You have got to be kidding me.
Thursday, April 5, 2007, was destined to be a big day for me, although just how big--and in what way--I could hardly have anticipated. It was the day we'd set for signing the contract that would formally transfer ownership of my records storage, document destruction, and trucking businesses to Nova Records Management, the company I'd been negotiating with for almost a year. In the weeks leading up to the signing, papers flew back and forth between the various lawyers. I monitored the progress from Telluride, Colorado, where my wife, Elaine, and I had gone to get in some end-of-the-season skiing. From time to time I'd get frustrated that the documents we got back from Nova's lawyers did not reflect the agreements I thought we'd reached, but overall I felt the process was moving forward, and I fully expected to meet the deadline. I was so sure that I had my office fax me a list of our employees so that Elaine and I could decide how much of the sale proceeds each person would receive.

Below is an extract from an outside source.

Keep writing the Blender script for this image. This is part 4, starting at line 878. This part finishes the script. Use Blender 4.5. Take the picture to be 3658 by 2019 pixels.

Then, just as we were packing our bags to return to New York, a brand-new issue arose. Frank, one of the five members of Nova's board, let it be known that he had a problem with the sale price. He noted that we would be getting real estate tax abatements on our property for the next 15 years, while Nova was getting a 17-year lease with options to renew for another 10 years. Using a complicated formula, he had calculated that we therefore owed Nova an additional $2.5 million. He wanted us to deduct that amount from the sale price.
Now, some people might contend that in a deal as big as this one, $2.5 million is a relatively small amount, less than 3 percent of the total. We had an understanding, however, that the price was set and we weren't going to reopen issues we'd agreed upon. I called Chris Debbas, who'd put together the deal, and told him I was furious. "What are you worried about?" he said. "My partner is chairman of the Nova board. Another member is someone I appointed to take my seat. The two others are all for the deal as is. It's 4 to 1. This is not going to be an issue."
My partner Sam, meanwhile, received an e-mail message with an attachment outlining other issues that Frank and his associate, Lane, felt we still needed to resolve. I told Sam, "If you hear from them, tell them we aren't discussing it." Lane did call, and Sam told him we weren't even going to open the e-mail attachment: It was too late to raise new issues, and the old issues were settled.
Shortly thereafter, Frank called Sam. "What do you mean, you won't discuss anything?" he said. "Who do you think you're talking to?"
"I'm talking to one member of a board that has five people on it," Sam replied, "and the others are all in agreement."
"Those votes are meaningless," Frank said. "I have veto power."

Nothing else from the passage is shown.